La visione più diffusa tra gli antichi Greci e Romani è, invece, quella secondo la quale l’aldilà è un riflesso sfuocato dell’al di qua, ovvero più importante è la vita sulla Terra, in secondo piano quella che ci aspetta per l’eternità. Nell’opera ciceroniana forti sono, dunque, gli influssi platonici, in particolar modo si sentono gli echi del dialogo Fedone o del mito di Er presente nella Repubblica. Senza sviluppare, in questa sede, un argomento che richiederebbe uno spazio notevole, giova ricordare che da Platone (427 a. C. - 347 a. C.) derivano senz’altro la collocazione delle anime dei beati nel Cielo, ovvero tra le stelle, e la constatazione che la vera vita sia quella che ci aspetta nell’aldilà. Fuori dal carcere del corpo, là solo si trova la vera patria. Con Platone siamo in un certo senso ad una posizione diametralmente opposta rispetto a quella omerica.

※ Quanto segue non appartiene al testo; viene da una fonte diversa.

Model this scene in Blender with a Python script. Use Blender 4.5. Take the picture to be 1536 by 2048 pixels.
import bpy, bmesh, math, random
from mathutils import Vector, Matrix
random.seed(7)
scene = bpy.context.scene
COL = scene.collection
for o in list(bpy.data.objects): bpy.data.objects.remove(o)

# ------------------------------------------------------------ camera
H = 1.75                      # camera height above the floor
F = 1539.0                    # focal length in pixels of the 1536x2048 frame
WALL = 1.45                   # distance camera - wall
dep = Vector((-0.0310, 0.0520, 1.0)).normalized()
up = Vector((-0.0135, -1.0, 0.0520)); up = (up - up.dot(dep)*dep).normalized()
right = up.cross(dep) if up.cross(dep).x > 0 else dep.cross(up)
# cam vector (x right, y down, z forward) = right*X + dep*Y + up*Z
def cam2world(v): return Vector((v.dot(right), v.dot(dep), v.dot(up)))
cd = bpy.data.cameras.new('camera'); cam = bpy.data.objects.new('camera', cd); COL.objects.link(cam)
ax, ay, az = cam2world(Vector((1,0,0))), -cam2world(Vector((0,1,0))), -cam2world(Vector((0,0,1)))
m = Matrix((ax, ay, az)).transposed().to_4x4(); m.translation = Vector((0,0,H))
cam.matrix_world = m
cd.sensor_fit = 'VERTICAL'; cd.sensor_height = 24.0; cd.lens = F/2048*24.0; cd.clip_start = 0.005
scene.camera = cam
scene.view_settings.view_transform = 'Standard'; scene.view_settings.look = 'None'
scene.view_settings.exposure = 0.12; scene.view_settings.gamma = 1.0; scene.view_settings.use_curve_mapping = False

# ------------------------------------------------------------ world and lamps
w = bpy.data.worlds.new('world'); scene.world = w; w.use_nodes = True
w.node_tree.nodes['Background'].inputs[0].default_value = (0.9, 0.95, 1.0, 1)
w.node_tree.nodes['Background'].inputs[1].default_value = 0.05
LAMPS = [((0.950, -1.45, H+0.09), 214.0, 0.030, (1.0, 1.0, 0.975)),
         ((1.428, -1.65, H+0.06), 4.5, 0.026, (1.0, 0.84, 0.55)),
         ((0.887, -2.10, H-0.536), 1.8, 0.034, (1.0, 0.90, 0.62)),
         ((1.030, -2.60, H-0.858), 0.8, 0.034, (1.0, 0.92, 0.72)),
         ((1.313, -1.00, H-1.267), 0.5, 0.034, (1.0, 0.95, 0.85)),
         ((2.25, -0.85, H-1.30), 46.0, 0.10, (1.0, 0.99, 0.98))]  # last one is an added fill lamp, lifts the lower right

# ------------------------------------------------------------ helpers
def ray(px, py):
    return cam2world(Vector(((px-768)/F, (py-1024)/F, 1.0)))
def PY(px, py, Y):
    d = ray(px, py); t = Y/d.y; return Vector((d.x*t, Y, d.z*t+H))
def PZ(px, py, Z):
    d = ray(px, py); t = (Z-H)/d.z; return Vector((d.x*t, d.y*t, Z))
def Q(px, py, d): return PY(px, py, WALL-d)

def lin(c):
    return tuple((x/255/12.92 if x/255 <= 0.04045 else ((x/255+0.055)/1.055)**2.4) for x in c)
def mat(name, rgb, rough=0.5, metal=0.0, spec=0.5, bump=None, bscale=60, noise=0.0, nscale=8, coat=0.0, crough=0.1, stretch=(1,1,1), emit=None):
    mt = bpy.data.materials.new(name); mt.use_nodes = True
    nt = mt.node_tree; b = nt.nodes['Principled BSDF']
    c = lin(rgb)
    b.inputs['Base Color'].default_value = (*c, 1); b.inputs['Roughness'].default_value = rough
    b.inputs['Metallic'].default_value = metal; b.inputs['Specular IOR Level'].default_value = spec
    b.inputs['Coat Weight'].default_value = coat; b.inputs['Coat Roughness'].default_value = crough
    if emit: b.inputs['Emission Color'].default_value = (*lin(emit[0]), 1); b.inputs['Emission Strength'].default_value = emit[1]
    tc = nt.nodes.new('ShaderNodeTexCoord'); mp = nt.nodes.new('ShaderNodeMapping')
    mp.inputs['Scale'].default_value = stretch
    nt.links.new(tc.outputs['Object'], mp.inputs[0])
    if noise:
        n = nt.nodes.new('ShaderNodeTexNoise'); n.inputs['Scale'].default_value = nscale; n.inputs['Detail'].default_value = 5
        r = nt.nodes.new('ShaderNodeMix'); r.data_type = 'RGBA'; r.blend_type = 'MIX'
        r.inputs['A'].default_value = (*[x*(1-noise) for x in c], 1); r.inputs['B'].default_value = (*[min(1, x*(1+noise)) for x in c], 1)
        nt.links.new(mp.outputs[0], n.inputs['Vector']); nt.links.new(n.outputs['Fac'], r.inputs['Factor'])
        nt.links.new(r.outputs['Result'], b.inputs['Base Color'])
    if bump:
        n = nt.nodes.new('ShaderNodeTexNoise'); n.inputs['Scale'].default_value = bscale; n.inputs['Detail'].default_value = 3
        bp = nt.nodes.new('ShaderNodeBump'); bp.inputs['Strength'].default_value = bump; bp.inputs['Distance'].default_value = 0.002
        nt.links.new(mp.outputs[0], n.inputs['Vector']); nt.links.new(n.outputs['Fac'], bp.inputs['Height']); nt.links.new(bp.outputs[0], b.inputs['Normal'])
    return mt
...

Pochi anni dopo la scrittura del Somnium Scipionis Virgilio darà un’altra espressione letteraria del premio delle anime dei giusti attraverso la rappresentazione dei campi Elisi nel mondo ctonio descritto nel libro VI dell’Eneide. Il protagonista Enea è il personaggio che più di ogni altro incarna la tradizione romana, il mos maiorum, la pietas ovvero la riverenza nei confronti di quanti ci sono superiori, gli dei, i genitori, il comandante, la religio ovvero la ritualità e la fides cioè la lealtà e la fedeltà. Nel contempo, si differenzia dagli altri eroi romani perché cerca la risoluzione non con la guerra, ma dapprima attraverso vie alternative, più diplomatiche e ragionevoli.

Nell’Eneide Virgilio lo rende interprete del tentativo di Augusto di far scordare il tragico periodo delle guerre civili. L’Imperatore promosse quella pax che da lui avrebbe preso il nome. Per questo Virgilio non scelse come suo eroe Romolo, colpevole di essersi macchiato di un atroce fratricidio che avrebbe potuto rammemorare nei lettori i recenti scontri tra Ottaviano e Marco Antonio. Virgilio non scelse, però, neanche Augusto come forse aveva meditato inizialmente.

Scelse il pio Enea, devoto alla famiglia, alla patria, alla civitas. Per un progetto comune a lui ancora ignoto, su comando degli dei, Enea abbandona i propri interessi, sacrifica il proprio amore (la cara Didone da lui sposata segretamente a Cartagine) e parte. Il viaggio accompagna il lettore nei primi sei libri (i cosiddetti libri odissiaci). Approdato a Cartagine, terra della regina Didone, Enea racconta in un lungo flashback la distruzione della città di Troia, la peregrinazione attraverso terre lontane e a lui sconosciute, dalla Tracia fino a giungere alle coste africane. Affascinata dall’eroe troiano e presa dal racconto, Didone si innamora di lui e lo sposa. In sogno, però, Mercurio invita Enea ad abbandonare quella terra per lidi lontani. La sua partenza provocherà il suicidio della regina, che prima di morire lancerà una maledizione sulla discendenza di Enea e profetizzerà l’inimicizia tra il proprio popolo e quello dell’eroe troiano. Celebrati i funerali del padre Anchise in Sicilia, Enea approderà sulle coste laziali e dopo innumerevoli scontri con le popolazioni autoctone fonderà i primi nuclei abitati, preludio alla nascita della futura Roma. Sarà nel sesto libro che Enea apprenderà nei Campi Elisi dal padre Anchise il futuro della sua dinastia e la gloria che spetterà a Roma e a tutti quanti hanno bene meritato nei confronti della patria.

Il pio Enea, che ha salvato il padre Anchise, che ha lasciato la moglie Didone per seguire il messaggio del dio Mercurio, che ha combattuto perdendo fidi compagni rappresenta l’ideale di uomo romano, dedito allo Stato e alla patria, non proteso su se stesso, ma disposto ad abbandonare tutto per la realizzazione di Roma, di un grande Impero, così come voleva il programma augusteo di richiamo al mos maiorum.

In lui si compenetrano il senso dell’appartenenza ad una collettività e la responsabilità per la missione affidatagli dagli dei, quella di ricostruire la patria distrutta dai Greci e che, come in una nemesi storica, conquisterà quella terra, la Grecia, che aveva distrutto la vecchia patria. Nel contempo, la rappresentazione dell’Ade virgiliano (VI libro dell’Eneide) con la descrizione del Tartaro per chi ha agito male e dei Campi Elisi per quanti hanno operato per il bene dello Stato ben si presta a corroborare la visione del mondo romana.

Con l’Eneide che Virgilio non sottopose al labor limae, perché morì prima (19 a. C.), siamo giunti ormai alla pienezza dei tempi, prossimi all’avvento del Messia.